_Instruction_
Strip the pictures and reproduce the rest of the listing exactly.

_Data block_
*****
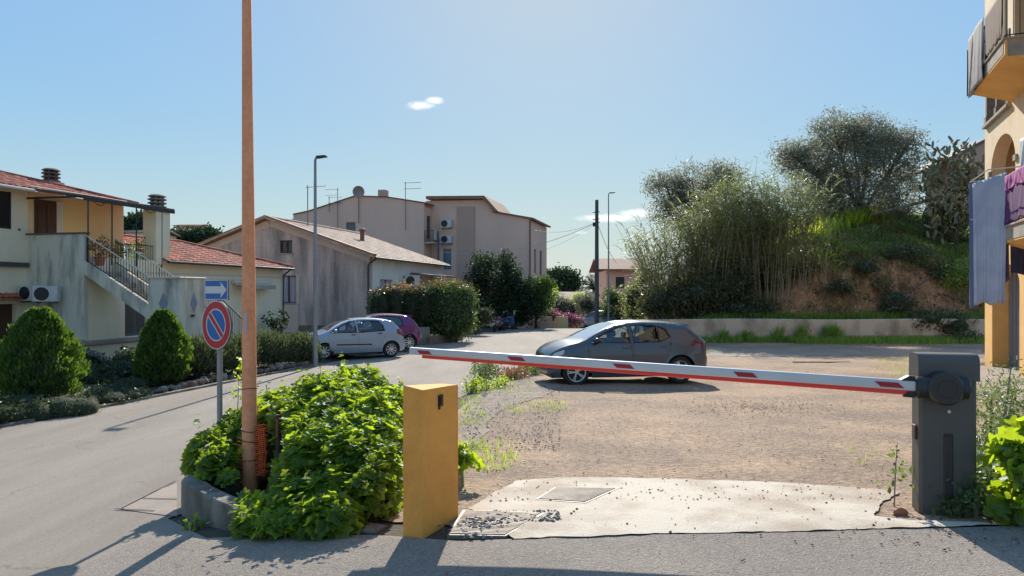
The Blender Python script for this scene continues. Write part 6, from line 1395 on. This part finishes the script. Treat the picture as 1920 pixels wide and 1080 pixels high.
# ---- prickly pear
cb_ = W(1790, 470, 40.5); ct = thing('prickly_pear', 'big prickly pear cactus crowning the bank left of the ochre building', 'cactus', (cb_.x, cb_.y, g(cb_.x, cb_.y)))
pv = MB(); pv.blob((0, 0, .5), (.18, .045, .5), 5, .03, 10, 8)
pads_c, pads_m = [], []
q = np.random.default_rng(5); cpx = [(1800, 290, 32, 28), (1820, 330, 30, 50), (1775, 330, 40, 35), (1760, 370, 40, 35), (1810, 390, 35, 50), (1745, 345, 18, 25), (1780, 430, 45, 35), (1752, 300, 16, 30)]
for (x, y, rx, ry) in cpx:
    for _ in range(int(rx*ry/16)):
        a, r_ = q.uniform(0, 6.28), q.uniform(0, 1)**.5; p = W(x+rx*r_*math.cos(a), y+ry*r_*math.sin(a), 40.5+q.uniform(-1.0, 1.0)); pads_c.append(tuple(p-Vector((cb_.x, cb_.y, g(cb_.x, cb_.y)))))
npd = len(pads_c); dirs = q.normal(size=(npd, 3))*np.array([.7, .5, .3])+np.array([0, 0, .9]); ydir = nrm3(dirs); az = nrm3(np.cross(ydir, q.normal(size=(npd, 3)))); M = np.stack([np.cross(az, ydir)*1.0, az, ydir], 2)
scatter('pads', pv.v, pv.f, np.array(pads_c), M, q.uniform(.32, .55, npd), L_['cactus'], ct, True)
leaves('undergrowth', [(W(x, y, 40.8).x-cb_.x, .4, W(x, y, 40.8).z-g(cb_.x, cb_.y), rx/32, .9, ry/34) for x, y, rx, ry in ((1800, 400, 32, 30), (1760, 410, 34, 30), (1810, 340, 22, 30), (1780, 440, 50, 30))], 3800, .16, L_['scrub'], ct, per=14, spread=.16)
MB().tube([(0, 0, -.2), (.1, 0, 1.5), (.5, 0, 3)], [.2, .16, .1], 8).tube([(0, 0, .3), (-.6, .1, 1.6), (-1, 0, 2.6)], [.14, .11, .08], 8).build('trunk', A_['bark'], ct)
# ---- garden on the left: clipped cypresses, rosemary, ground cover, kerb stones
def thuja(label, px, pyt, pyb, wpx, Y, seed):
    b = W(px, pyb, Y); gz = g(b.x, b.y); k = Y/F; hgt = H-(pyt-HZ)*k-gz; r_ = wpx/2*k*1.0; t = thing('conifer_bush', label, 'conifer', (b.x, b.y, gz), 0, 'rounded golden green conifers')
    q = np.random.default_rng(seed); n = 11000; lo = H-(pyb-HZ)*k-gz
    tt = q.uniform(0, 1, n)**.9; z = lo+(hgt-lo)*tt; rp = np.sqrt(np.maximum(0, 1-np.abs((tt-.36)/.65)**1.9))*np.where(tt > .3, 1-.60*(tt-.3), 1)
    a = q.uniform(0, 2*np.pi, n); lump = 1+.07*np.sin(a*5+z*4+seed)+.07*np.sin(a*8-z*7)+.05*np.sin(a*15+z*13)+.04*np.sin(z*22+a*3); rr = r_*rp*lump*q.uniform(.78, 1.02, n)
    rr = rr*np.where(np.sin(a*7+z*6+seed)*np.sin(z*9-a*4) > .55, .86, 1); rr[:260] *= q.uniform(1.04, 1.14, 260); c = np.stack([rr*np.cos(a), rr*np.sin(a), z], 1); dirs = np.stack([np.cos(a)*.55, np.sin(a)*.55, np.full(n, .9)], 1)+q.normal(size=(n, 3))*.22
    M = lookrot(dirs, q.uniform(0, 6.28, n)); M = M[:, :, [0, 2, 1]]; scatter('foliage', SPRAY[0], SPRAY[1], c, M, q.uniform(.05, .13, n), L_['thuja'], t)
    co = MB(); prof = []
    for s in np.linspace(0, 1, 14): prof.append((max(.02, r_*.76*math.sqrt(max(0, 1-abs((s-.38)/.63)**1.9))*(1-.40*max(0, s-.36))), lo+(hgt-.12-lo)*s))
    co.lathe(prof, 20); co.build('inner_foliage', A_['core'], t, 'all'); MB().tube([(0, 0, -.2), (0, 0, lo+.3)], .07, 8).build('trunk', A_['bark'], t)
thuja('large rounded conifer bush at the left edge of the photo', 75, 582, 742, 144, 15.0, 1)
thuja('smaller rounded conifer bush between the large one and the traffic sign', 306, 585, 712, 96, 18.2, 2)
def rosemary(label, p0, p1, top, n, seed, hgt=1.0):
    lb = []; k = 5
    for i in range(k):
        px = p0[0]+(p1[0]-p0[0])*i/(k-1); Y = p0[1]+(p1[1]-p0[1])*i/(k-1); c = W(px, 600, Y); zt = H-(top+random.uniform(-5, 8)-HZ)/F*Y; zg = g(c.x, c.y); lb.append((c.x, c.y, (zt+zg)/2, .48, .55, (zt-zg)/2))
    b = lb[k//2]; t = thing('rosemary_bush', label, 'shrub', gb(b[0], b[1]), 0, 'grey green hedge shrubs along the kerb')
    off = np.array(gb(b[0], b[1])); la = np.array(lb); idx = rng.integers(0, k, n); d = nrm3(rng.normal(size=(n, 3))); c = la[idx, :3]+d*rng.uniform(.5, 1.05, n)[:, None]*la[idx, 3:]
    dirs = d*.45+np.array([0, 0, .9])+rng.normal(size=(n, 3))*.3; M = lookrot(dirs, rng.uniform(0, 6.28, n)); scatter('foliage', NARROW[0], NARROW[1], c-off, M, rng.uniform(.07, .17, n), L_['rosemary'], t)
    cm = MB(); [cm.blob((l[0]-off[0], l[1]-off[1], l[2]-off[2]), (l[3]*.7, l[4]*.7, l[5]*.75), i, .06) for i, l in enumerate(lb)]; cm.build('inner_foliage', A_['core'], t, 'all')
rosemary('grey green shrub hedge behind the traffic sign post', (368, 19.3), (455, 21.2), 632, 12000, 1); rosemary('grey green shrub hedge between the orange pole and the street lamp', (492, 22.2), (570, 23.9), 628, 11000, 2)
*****
_Full solution_
The Blender Python script for this scene continues. Write part 6, from line 1395 on. This part finishes the script. Treat the picture as 1920 pixels wide and 1080 pixels high.
# ---- prickly pear
cb_ = W(1790, 470, 40.5); ct = thing('prickly_pear', 'big prickly pear cactus crowning the bank left of the ochre building', 'cactus', (cb_.x, cb_.y, g(cb_.x, cb_.y)))
pv = MB(); pv.blob((0, 0, .5), (.18, .045, .5), 5, .03, 10, 8)
pads_c, pads_m = [], []
q = np.random.default_rng(5); cpx = [(1800, 290, 32, 28), (1820, 330, 30, 50), (1775, 330, 40, 35), (1760, 370, 40, 35), (1810, 390, 35, 50), (1745, 345, 18, 25), (1780, 430, 45, 35), (1752, 300, 16, 30)]
for (x, y, rx, ry) in cpx:
    for _ in range(int(rx*ry/16)):
        a, r_ = q.uniform(0, 6.28), q.uniform(0, 1)**.5; p = W(x+rx*r_*math.cos(a), y+ry*r_*math.sin(a), 40.5+q.uniform(-1.0, 1.0)); pads_c.append(tuple(p-Vector((cb_.x, cb_.y, g(cb_.x, cb_.y)))))
npd = len(pads_c); dirs = q.normal(size=(npd, 3))*np.array([.7, .5, .3])+np.array([0, 0, .9]); ydir = nrm3(dirs); az = nrm3(np.cross(ydir, q.normal(size=(npd, 3)))); M = np.stack([np.cross(az, ydir)*1.0, az, ydir], 2)
scatter('pads', pv.v, pv.f, np.array(pads_c), M, q.uniform(.32, .55, npd), L_['cactus'], ct, True)
leaves('undergrowth', [(W(x, y, 40.8).x-cb_.x, .4, W(x, y, 40.8).z-g(cb_.x, cb_.y), rx/32, .9, ry/34) for x, y, rx, ry in ((1800, 400, 32, 30), (1760, 410, 34, 30), (1810, 340, 22, 30), (1780, 440, 50, 30))], 3800, .16, L_['scrub'], ct, per=14, spread=.16)
MB().tube([(0, 0, -.2), (.1, 0, 1.5), (.5, 0, 3)], [.2, .16, .1], 8).tube([(0, 0, .3), (-.6, .1, 1.6), (-1, 0, 2.6)], [.14, .11, .08], 8).build('trunk', A_['bark'], ct)
# ---- garden on the left: clipped cypresses, rosemary, ground cover, kerb stones
def thuja(label, px, pyt, pyb, wpx, Y, seed):
    b = W(px, pyb, Y); gz = g(b.x, b.y); k = Y/F; hgt = H-(pyt-HZ)*k-gz; r_ = wpx/2*k*1.0; t = thing('conifer_bush', label, 'conifer', (b.x, b.y, gz), 0, 'rounded golden green conifers')
    q = np.random.default_rng(seed); n = 11000; lo = H-(pyb-HZ)*k-gz
    tt = q.uniform(0, 1, n)**.9; z = lo+(hgt-lo)*tt; rp = np.sqrt(np.maximum(0, 1-np.abs((tt-.36)/.65)**1.9))*np.where(tt > .3, 1-.60*(tt-.3), 1)
    a = q.uniform(0, 2*np.pi, n); lump = 1+.07*np.sin(a*5+z*4+seed)+.07*np.sin(a*8-z*7)+.05*np.sin(a*15+z*13)+.04*np.sin(z*22+a*3); rr = r_*rp*lump*q.uniform(.78, 1.02, n)
    rr = rr*np.where(np.sin(a*7+z*6+seed)*np.sin(z*9-a*4) > .55, .86, 1); rr[:260] *= q.uniform(1.04, 1.14, 260); c = np.stack([rr*np.cos(a), rr*np.sin(a), z], 1); dirs = np.stack([np.cos(a)*.55, np.sin(a)*.55, np.full(n, .9)], 1)+q.normal(size=(n, 3))*.22
    M = lookrot(dirs, q.uniform(0, 6.28, n)); M = M[:, :, [0, 2, 1]]; scatter('foliage', SPRAY[0], SPRAY[1], c, M, q.uniform(.05, .13, n), L_['thuja'], t)
    co = MB(); prof = []
    for s in np.linspace(0, 1, 14): prof.append((max(.02, r_*.76*math.sqrt(max(0, 1-abs((s-.38)/.63)**1.9))*(1-.40*max(0, s-.36))), lo+(hgt-.12-lo)*s))
    co.lathe(prof, 20); co.build('inner_foliage', A_['core'], t, 'all'); MB().tube([(0, 0, -.2), (0, 0, lo+.3)], .07, 8).build('trunk', A_['bark'], t)
thuja('large rounded conifer bush at the left edge of the photo', 75, 582, 742, 144, 15.0, 1)
thuja('smaller rounded conifer bush between the large one and the traffic sign', 306, 585, 712, 96, 18.2, 2)
def rosemary(label, p0, p1, top, n, seed, hgt=1.0):
    lb = []; k = 5
    for i in range(k):
        px = p0[0]+(p1[0]-p0[0])*i/(k-1); Y = p0[1]+(p1[1]-p0[1])*i/(k-1); c = W(px, 600, Y); zt = H-(top+random.uniform(-5, 8)-HZ)/F*Y; zg = g(c.x, c.y); lb.append((c.x, c.y, (zt+zg)/2, .48, .55, (zt-zg)/2))
    b = lb[k//2]; t = thing('rosemary_bush', label, 'shrub', gb(b[0], b[1]), 0, 'grey green hedge shrubs along the kerb')
    off = np.array(gb(b[0], b[1])); la = np.array(lb); idx = rng.integers(0, k, n); d = nrm3(rng.normal(size=(n, 3))); c = la[idx, :3]+d*rng.uniform(.5, 1.05, n)[:, None]*la[idx, 3:]
    dirs = d*.45+np.array([0, 0, .9])+rng.normal(size=(n, 3))*.3; M = lookrot(dirs, rng.uniform(0, 6.28, n)); scatter('foliage', NARROW[0], NARROW[1], c-off, M, rng.uniform(.07, .17, n), L_['rosemary'], t)
    cm = MB(); [cm.blob((l[0]-off[0], l[1]-off[1], l[2]-off[2]), (l[3]*.7, l[4]*.7, l[5]*.75), i, .06) for i, l in enumerate(lb)]; cm.build('inner_foliage', A_['core'], t, 'all')
rosemary('grey green shrub hedge behind the traffic sign post', (368, 19.3), (455, 21.2), 632, 12000, 1); rosemary('grey green shrub hedge between the orange pole and the street lamp', (492, 22.2), (570, 23.9), 628, 11000, 2)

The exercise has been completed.